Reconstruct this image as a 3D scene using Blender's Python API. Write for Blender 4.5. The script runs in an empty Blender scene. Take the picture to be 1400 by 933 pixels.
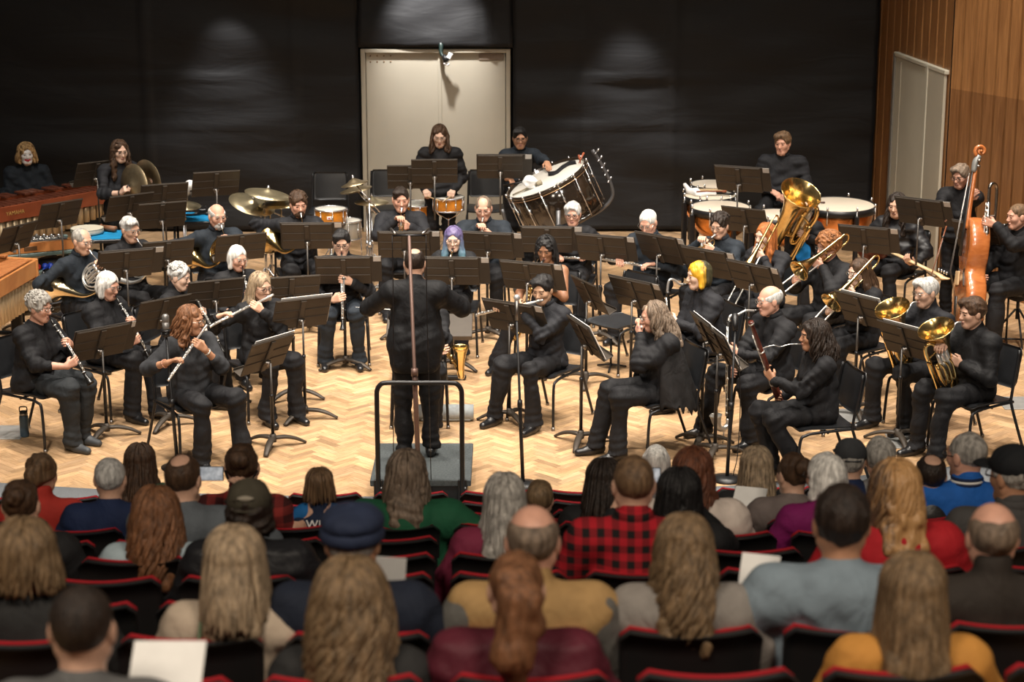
import bpy, math, random, numpy as np
from mathutils import Vector, Matrix
random.seed(7); RNG = np.random.default_rng(7)
COL = bpy.context.scene.collection
pi = math.pi
def rad(d): return d*pi/180
A = lambda *v: np.array(v, float)

# ---------------------------------------------------------------- camera model (1400 x 933)
FPX = 2700.0; PITCH = rad(14.5); CAMZ = 5.0
CP, SP = math.cos(PITCH), math.sin(PITCH)
CAM = A(0, 0, CAMZ)
def ray(px, py):
    u = (px-700)/FPX; v = -(py-466.5)/FPX
    return A(u, CP+v*SP, -SP+v*CP)
def at_z(px, py, z):
    d = ray(px, py); return CAM + d*((z-CAMZ)/d[2])
def at_y(px, py, y):
    d = ray(px, py); return CAM + d*(y/d[1])

# ---------------------------------------------------------------- materials
MATS = {}
def new_mat(name):
    m = bpy.data.materials.new(name); m.use_nodes = True
    nt = m.node_tree; b = nt.nodes['Principled BSDF']
    return m, nt, b
def mat(name, col, rough=.5, metal=0., spec=.5, noise=0., nscale=20., bump=0., bscale=60., coat=0., stretch=None, emit=0., alpha=1., trans=0.):
    """a procedural material: base colour mottled by noise, optional bump"""
    if name in MATS: return MATS[name]
    m, nt, b = new_mat(name)
    b.inputs['Base Color'].default_value = (*col, 1)
    b.inputs['Roughness'].default_value = rough; b.inputs['Metallic'].default_value = metal
    b.inputs['Specular IOR Level'].default_value = spec
    b.inputs['Coat Weight'].default_value = coat
    b.inputs['Transmission Weight'].default_value = trans
    b.inputs['Alpha'].default_value = alpha
    if emit: b.inputs['Emission Color'].default_value = (*col, 1); b.inputs['Emission Strength'].default_value = emit
    tc = nt.nodes.new('ShaderNodeTexCoord'); src = tc.outputs['Object']
    if stretch:
        mp = nt.nodes.new('ShaderNodeMapping'); mp.inputs['Scale'].default_value = stretch
        nt.links.new(src, mp.inputs['Vector']); src = mp.outputs['Vector']
    if noise:
        n = nt.nodes.new('ShaderNodeTexNoise'); n.inputs['Scale'].default_value = nscale; n.inputs['Detail'].default_value = 3
        nt.links.new(src, n.inputs['Vector'])
        r = nt.nodes.new('ShaderNodeMapRange'); r.inputs[1].default_value = .3; r.inputs[2].default_value = .7
        r.inputs[3].default_value = 1-noise; r.inputs[4].default_value = 1+noise
        nt.links.new(n.outputs['Fac'], r.inputs[0])
        mx = nt.nodes.new('ShaderNodeVectorMath'); mx.operation = 'SCALE'; mx.inputs[0].default_value = col
        nt.links.new(r.outputs[0], mx.inputs['Scale']); nt.links.new(mx.outputs[0], b.inputs['Base Color'])
    if bump:
        n2 = nt.nodes.new('ShaderNodeTexNoise'); n2.inputs['Scale'].default_value = bscale; n2.inputs['Detail'].default_value = 4; n2.inputs['Distortion'].default_value = .9 if name.startswith('cloth_') else 0.
        nt.links.new(src, n2.inputs['Vector'])
        bp = nt.nodes.new('ShaderNodeBump'); bp.inputs['Strength'].default_value = bump; bp.inputs['Distance'].default_value = .02
        nt.links.new(n2.outputs['Fac'], bp.inputs['Height']); nt.links.new(bp.outputs['Normal'], b.inputs['Normal'])
    MATS[name] = m
    return m
def cloth(name, col, rough=.8, bump=.8, noise=.15):
    return mat('cloth_'+name, col, rough, 0, .26, noise, 9, bump, 9, stretch=(1, 1, .7))
def skin(name, col):
    return mat('skin_'+name, col, .5, 0, .4, .10, 30)
def hairmat(name, col, var=.5, rough=.5):
    return mat('hair_'+name, col, rough, 0, .35, var, 16, .5, 45, stretch=(3, 3, .45))
BLACK = cloth('black', (.0085, .0085, .010), .75); BLACK2 = cloth('charcoal', (.0125, .013, .016), .75)
SUIT = cloth('suit', (.0065, .0065, .0075), .7); NAVYBLACK = cloth('blue_black', (.014, .019, .026))
GREYBLACK = cloth('grey_black', (.022, .025, .028))
LEATHER = mat('black_leather', (.010, .010, .011), .28, 0, .5, .2, 30, .1, 40)
PLASTIC = mat('black_plastic', (.013, .014, .016), .42, 0, .5, .1, 30)
SEATSHELL = mat('seat_shell', (.010, .010, .0105), .55, 0, .35, .1, 10)
STEEL = mat('black_steel', (.012, .012, .013), .38, .2, .5, .1, 30)
STANDM = mat('stand_black', (.046, .036, .027), .55, .2, .45, .10, 4)
CHROME = mat('chrome', (.70, .70, .71), .24, .9, .5, .05, 30)
SATIN = mat('satin_steel', (.30, .28, .26), .38, 1, .5, .08, 30)
BRASS = mat('lacquered_brass', (.80, .58, .25), .18, 1, .5, .10, 25)
BRASSD = mat('aged_brass', (.60, .40, .17), .3, 1, .5, .25, 18)
SILVER = mat('silver_plate', (.82, .81, .78), .28, .85, .5, .06, 25)
BLACKWOOD = mat('grenadilla', (.012, .011, .010), .25, 0, .5, .2, 40)
PAPER = mat('paper', (.80, .79, .76), .8, 0, .2, .04, 15)
WHITE = mat('white', (.75, .75, .75), .6)
GLASSRIM = mat('spectacle_rim', (.05, .04, .035), .3, .3)
WIRE = mat('wire_rim', (.35, .33, .30), .3, .9)
EYE = mat('eye', (.035, .022, .016), .25); LIPM = mat('lip', (.40, .185, .15), .45); REDLIP = mat('painted_lip', (.55, .02, .04), .4)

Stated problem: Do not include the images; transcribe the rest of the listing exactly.

Answer to the exercise:
Reconstruct this image as a 3D scene using Blender's Python API. Write for Blender 4.5. The script runs in an empty Blender scene. Take the picture to be 1400 by 933 pixels.
import bpy, math, random, numpy as np
from mathutils import Vector, Matrix
random.seed(7); RNG = np.random.default_rng(7)
COL = bpy.context.scene.collection
pi = math.pi
def rad(d): return d*pi/180
A = lambda *v: np.array(v, float)

# ---------------------------------------------------------------- camera model (1400 x 933)
FPX = 2700.0; PITCH = rad(14.5); CAMZ = 5.0
CP, SP = math.cos(PITCH), math.sin(PITCH)
CAM = A(0, 0, CAMZ)
def ray(px, py):
    u = (px-700)/FPX; v = -(py-466.5)/FPX
    return A(u, CP+v*SP, -SP+v*CP)
def at_z(px, py, z):
    d = ray(px, py); return CAM + d*((z-CAMZ)/d[2])
def at_y(px, py, y):
    d = ray(px, py); return CAM + d*(y/d[1])

# ---------------------------------------------------------------- materials
MATS = {}
def new_mat(name):
    m = bpy.data.materials.new(name); m.use_nodes = True
    nt = m.node_tree; b = nt.nodes['Principled BSDF']
    return m, nt, b
def mat(name, col, rough=.5, metal=0., spec=.5, noise=0., nscale=20., bump=0., bscale=60., coat=0., stretch=None, emit=0., alpha=1., trans=0.):
    """a procedural material: base colour mottled by noise, optional bump"""
    if name in MATS: return MATS[name]
    m, nt, b = new_mat(name)
    b.inputs['Base Color'].default_value = (*col, 1)
    b.inputs['Roughness'].default_value = rough; b.inputs['Metallic'].default_value = metal
    b.inputs['Specular IOR Level'].default_value = spec
    b.inputs['Coat Weight'].default_value = coat
    b.inputs['Transmission Weight'].default_value = trans
    b.inputs['Alpha'].default_value = alpha
    if emit: b.inputs['Emission Color'].default_value = (*col, 1); b.inputs['Emission Strength'].default_value = emit
    tc = nt.nodes.new('ShaderNodeTexCoord'); src = tc.outputs['Object']
    if stretch:
        mp = nt.nodes.new('ShaderNodeMapping'); mp.inputs['Scale'].default_value = stretch
        nt.links.new(src, mp.inputs['Vector']); src = mp.outputs['Vector']
    if noise:
        n = nt.nodes.new('ShaderNodeTexNoise'); n.inputs['Scale'].default_value = nscale; n.inputs['Detail'].default_value = 3
        nt.links.new(src, n.inputs['Vector'])
        r = nt.nodes.new('ShaderNodeMapRange'); r.inputs[1].default_value = .3; r.inputs[2].default_value = .7
        r.inputs[3].default_value = 1-noise; r.inputs[4].default_value = 1+noise
        nt.links.new(n.outputs['Fac'], r.inputs[0])
        mx = nt.nodes.new('ShaderNodeVectorMath'); mx.operation = 'SCALE'; mx.inputs[0].default_value = col
        nt.links.new(r.outputs[0], mx.inputs['Scale']); nt.links.new(mx.outputs[0], b.inputs['Base Color'])
    if bump:
        n2 = nt.nodes.new('ShaderNodeTexNoise'); n2.inputs['Scale'].default_value = bscale; n2.inputs['Detail'].default_value = 4; n2.inputs['Distortion'].default_value = .9 if name.startswith('cloth_') else 0.
        nt.links.new(src, n2.inputs['Vector'])
        bp = nt.nodes.new('ShaderNodeBump'); bp.inputs['Strength'].default_value = bump; bp.inputs['Distance'].default_value = .02
        nt.links.new(n2.outputs['Fac'], bp.inputs['Height']); nt.links.new(bp.outputs['Normal'], b.inputs['Normal'])
    MATS[name] = m
    return m
def cloth(name, col, rough=.8, bump=.8, noise=.15):
    return mat('cloth_'+name, col, rough, 0, .26, noise, 9, bump, 9, stretch=(1, 1, .7))
def skin(name, col):
    return mat('skin_'+name, col, .5, 0, .4, .10, 30)
def hairmat(name, col, var=.5, rough=.5):
    return mat('hair_'+name, col, rough, 0, .35, var, 16, .5, 45, stretch=(3, 3, .45))
BLACK = cloth('black', (.0085, .0085, .010), .75); BLACK2 = cloth('charcoal', (.0125, .013, .016), .75)
SUIT = cloth('suit', (.0065, .0065, .0075), .7); NAVYBLACK = cloth('blue_black', (.014, .019, .026))
GREYBLACK = cloth('grey_black', (.022, .025, .028))
LEATHER = mat('black_leather', (.010, .010, .011), .28, 0, .5, .2, 30, .1, 40)
PLASTIC = mat('black_plastic', (.013, .014, .016), .42, 0, .5, .1, 30)
SEATSHELL = mat('seat_shell', (.010, .010, .0105), .55, 0, .35, .1, 10)
STEEL = mat('black_steel', (.012, .012, .013), .38, .2, .5, .1, 30)
STANDM = mat('stand_black', (.046, .036, .027), .55, .2, .45, .10, 4)
CHROME = mat('chrome', (.70, .70, .71), .24, .9, .5, .05, 30)
SATIN = mat('satin_steel', (.30, .28, .26), .38, 1, .5, .08, 30)
BRASS = mat('lacquered_brass', (.80, .58, .25), .18, 1, .5, .10, 25)
BRASSD = mat('aged_brass', (.60, .40, .17), .3, 1, .5, .25, 18)
SILVER = mat('silver_plate', (.82, .81, .78), .28, .85, .5, .06, 25)
BLACKWOOD = mat('grenadilla', (.012, .011, .010), .25, 0, .5, .2, 40)
PAPER = mat('paper', (.80, .79, .76), .8, 0, .2, .04, 15)
WHITE = mat('white', (.75, .75, .75), .6)
GLASSRIM = mat('spectacle_rim', (.05, .04, .035), .3, .3)
WIRE = mat('wire_rim', (.35, .33, .30), .3, .9)
EYE = mat('eye', (.035, .022, .016), .25); LIPM = mat('lip', (.40, .185, .15), .45); REDLIP = mat('painted_lip', (.55, .02, .04), .4)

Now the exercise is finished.